Photo courtesy of Josephine Iose

As CSGA president and member of various clubs on at CUH, Josephine Iose use her strong family and cultural roots to bring a “welcoming” and “homely” environment to all that she does.

For the last four years, Josephine “Fina” Iose has been at the forefront of events here at Chaminade, but to younger brother John, she will always be “my sister.”

“Our bond grew more when we [both] came out to college because we go to the same school, drive in the same car, vibe to the same songs, go out [to] eat, [and] then we do homework,” said John Iose, a Forensic Sciences major. “If I need help I go to her. If she needs help, she comes to me. You know, brother and sister things.”

Though, being the younger brother to the president of CSGA who knows a lot of people on campus, it can be intimidating. As the CSGA president, Josphine Iose, brings all her previous experiences within CSGA, having been a senator, a house representative, and head of internal affairs. Alongside working within CSGA, she has also been a part of several clubs on campus since her freshman year. These being the Taotao Marianas, Luman’i O Samoa, Kalapu Tonga, and Filipino Club. She was also a part of the Theater Club, Hawaiian Club, the Residential Hall Association, and recently added Chemistry Club and Culinary Club at the beginning of this semester.

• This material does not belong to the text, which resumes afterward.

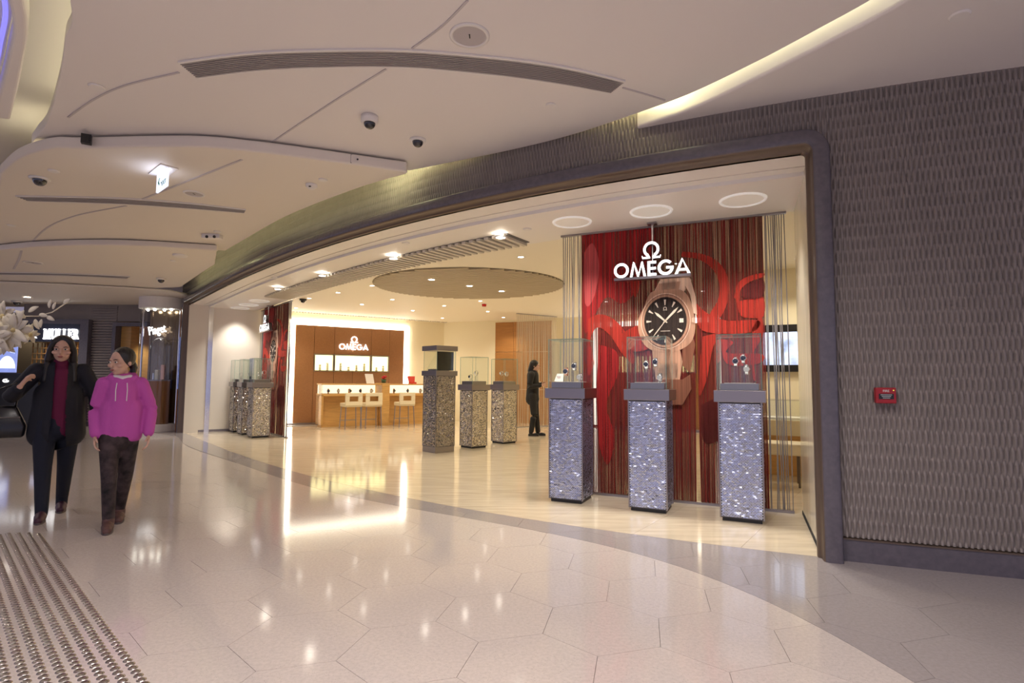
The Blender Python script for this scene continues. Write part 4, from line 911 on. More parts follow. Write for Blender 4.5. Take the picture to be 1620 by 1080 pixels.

“A lot of the things I do is always for the students,” she said. “I performed for a lot of clubs for the enjoyment of the viewers and I honestly love to do what I like to do, which is perform for students, faculty, and people who like to see culture. And I thought I could bring that to student government because of the fact that I’ve been in it for about four years now. But because of my knowledge within CSGA, I just wanted to bring that to light and share that with others.”

Despite being seen as “social” and “extroverted,” Iose considered herself an “ambivert.”

“[I’m] half introverted and half extrovert. So [I’m] in the middle,” said the Psychology major. “You have your times when you want to be loud and want to be heard, and you also have times where you want to be by yourself and just want to be in your own world.”

After finding out what that ambivert was, she now “has something to relate to.”

“I have my moments, … [when] I want to be around people, even if we’re on our phones or computer and you’re sitting right next to me I’ll appreciate that because that keeps me sane,” said Josephine Iose. “And then there are also times where I want to be by myself, so I would go to the library take some time alone sit in peace and quiet.”

She also credits her welcoming persona to her family and their combined cultures of Samoan and Filipino.

“Both families bring that, and both bring love and they both bring some sense of comfort,” Josephine Iose said. “That’s where inclusivity comes in … It’s my whole personality because I love to love and I love to give out love … I like to make the environment that I bring very welcoming and very homely. If I do that then the people that I talk to feel comfortable.”